Created: 2017-04-08 21:08 CEST
Published: 2017-04-08 21:08 CEST

Stop setting font-size

How many times have you created a site design from scratch? What’s the first thing you add to your CSS? Probably a style reset. If not, the first thing you do is probably set the font-size.

1html { font-size: 10px; }

or for that matters,

1html { font-size: 62.5%; }

DON’T, stop, stop now! If you are setting it yourself, remove it. If you are using a CSS reset that does that, use another one. If you just copy-pasted that CSS from somewhere on the internet, question the choices you made that was influenced by that source.

Not many people seem to realize this, but browsers allow you to choose a font size you’re comfortable with and there is a good reason for that.

Too small, can’t read

All internet users do not come equal.
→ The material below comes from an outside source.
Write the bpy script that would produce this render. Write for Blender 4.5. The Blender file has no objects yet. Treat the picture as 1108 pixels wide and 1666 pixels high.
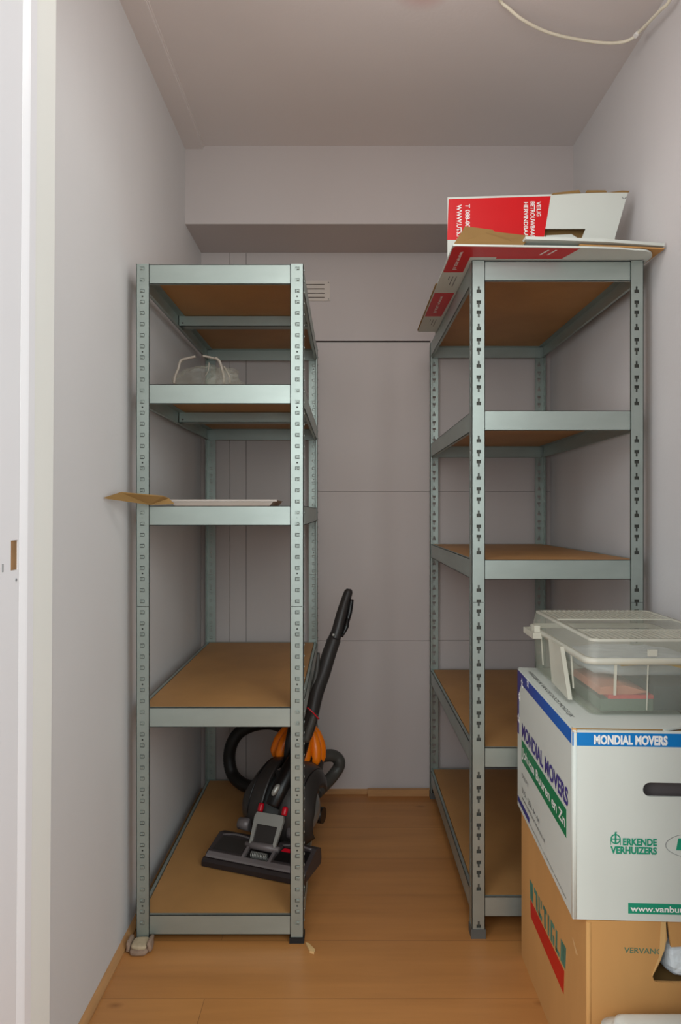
import bpy, bmesh, math, random
from mathutils import Vector, Matrix, noise
random.seed(7)
S = bpy.context.scene
COL = S.collection
F, CX, CY, ZC = 1108.0, 562.0, 833.0, 1.14

# ---------------------------------------------------------------- camera
cam = bpy.data.objects.new('camera', bpy.data.cameras.new('camera'))
COL.objects.link(cam)
cam.location = (0, 0, ZC)
cam.rotation_euler = (math.radians(90), 0, 0)
cam.data.sensor_fit = 'VERTICAL'
cam.data.sensor_height = 36
cam.data.lens = 36 * F / 1666
cam.data.shift_x = -8 / 1666
cam.data.clip_start = 0.02
S.camera = cam

# ---------------------------------------------------------------- light
S.view_settings.view_transform = 'Standard'
S.view_settings.look = 'None'
S.view_settings.exposure = 0.0
S.view_settings.gamma = 1.0
w = bpy.data.worlds.new('hall_daylight'); S.world = w; w.use_nodes = True
w.node_tree.nodes['Background'].inputs[0].default_value = (0.80, 0.90, 1.0, 1)
w.node_tree.nodes['Background'].inputs[1].default_value = 0.6

def area(name, loc, target, sx, sy, power, col):
    l = bpy.data.lights.new(name, 'AREA'); l.shape = 'RECTANGLE'; l.size = sx; l.size_y = sy
    l.energy = power; l.color = col
    o = bpy.data.objects.new(name, l); COL.objects.link(o); o.location = loc
    o.rotation_euler = (Vector(target) - Vector(loc)).to_track_quat('-Z', 'Y').to_euler()
    return o
area('hall_light', (0.05, -0.45, 1.75), (0.1, 2.0, 0.8), 1.2, 1.2, 16, (0.95, 1.0, 0.97))
area('added_side_fill_right', (1.15, -0.35, 1.45), (-0.45, 1.9, 1.3), 1.0, 1.7, 23, (0.92, 1.0, 0.98))  # unseen cross light added to brighten the left wall, no window there
area('added_side_fill_left', (-1.15, -0.35, 1.45), (0.70, 1.9, 1.3), 1.0, 1.7, 23, (0.96, 0.98, 1.0))  # its mirror twin, added to lift the right wall, no window either
# unseen point lamp added above the frame to brighten ceiling and upper walls
pl = bpy.data.lights.new('added_ceiling_fill', 'POINT'); pl.energy = 5.5; pl.color = (1.0, 0.97, 0.95); pl.shadow_soft_size = 0.14
plo = bpy.data.objects.new('added_ceiling_fill', pl); COL.objects.link(plo); plo.location = (0.15, 1.22, 2.22)

# ---------------------------------------------------------------- materials
def lin(c):
    return tuple(((v / 255) / 12.92 if v / 255 <= 0.04045 else ((v / 255 + 0.055) / 1.055) ** 2.4) for v in c)
def mat(name, rgb, rough=0.6, metal=0.0, var=0.06, scale=8.0, bump=0.0, bscale=60.0, spec=0.5, stretch=None, trans=0.0, ior=1.45, alpha=1.0, detail=4):
    m = bpy.data.materials.new(name); m.use_nodes = True
    nt = m.node_tree; b = nt.nodes['Principled BSDF']
    c = lin(rgb)
    tc = nt.nodes.new('ShaderNodeTexCoord'); mp = nt.nodes.new('ShaderNodeMapping')
    nt.links.new(tc.outputs['Object'], mp.inputs[0])
    if stretch: mp.inputs['Scale'].default_value = stretch
    n = nt.nodes.new('ShaderNodeTexNoise'); n.inputs['Scale'].default_value = scale; n.inputs['Detail'].default_value = detail
    nt.links.new(mp.outputs[0], n.inputs['Vector'])
    r = nt.nodes.new('ShaderNodeValToRGB'); nt.links.new(n.outputs[0], r.inputs[0])
    r.color_ramp.elements[0].position = 0.3; r.color_ramp.elements[1].position = 0.7
    r.color_ramp.elements[0].color = tuple(v * (1 - var) for v in c) + (1,)
    r.color_ramp.elements[1].color = tuple(min(1, v * (1 + var)) for v in c) + (1,)
    nt.links.new(r.outputs[0], b.inputs['Base Color'])
    b.inputs['Roughness'].default_value = rough; b.inputs['Metallic'].default_value = metal
    b.inputs['Specular IOR Level'].default_value = spec
    b.inputs['Transmission Weight'].default_value = trans; b.inputs['IOR'].default_value = ior
    b.inputs['Alpha'].default_value = alpha
    if bump > 0:
        n2 = nt.nodes.new('ShaderNodeTexNoise'); n2.inputs['Scale'].default_value = bscale; n2.inputs['Detail'].default_value = 3
        nt.links.new(mp.outputs[0], n2.inputs['Vector'])
        bp = nt.nodes.new('ShaderNodeBump'); bp.inputs['Strength'].default_value = bump; bp.inputs['Distance'].default_value = 0.002
        nt.links.new(n2.outputs[0], bp.inputs['Height']); nt.links.new(bp.outputs[0], b.inputs['Normal'])
    return m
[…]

Some have low vision, some are on phone with a really tiny screen, some have a small screen with a high resolution… There are a lot of reasons why choosing a size that “works for you” is wrong when creating a website.

You do not and you cannot know which font size your readers will be comfortable with. By setting the font-size to an arbitrary value, what you are actively doing is, “I don’t care about my readers, that size looks alright to me, deal with it”.

If you find that the font size of your site is too big or too small, the fix is to go to your browser settings and choose a better size there. It is not to hardcode it on every website you make.

For reference, here is the difference between my own settings (left) and font-size: 10px; (right):

Difference between forced and default

NOTE: For those wondering why 62.5%. The default font size for most browsers is 16px and 16 * .625 = 10.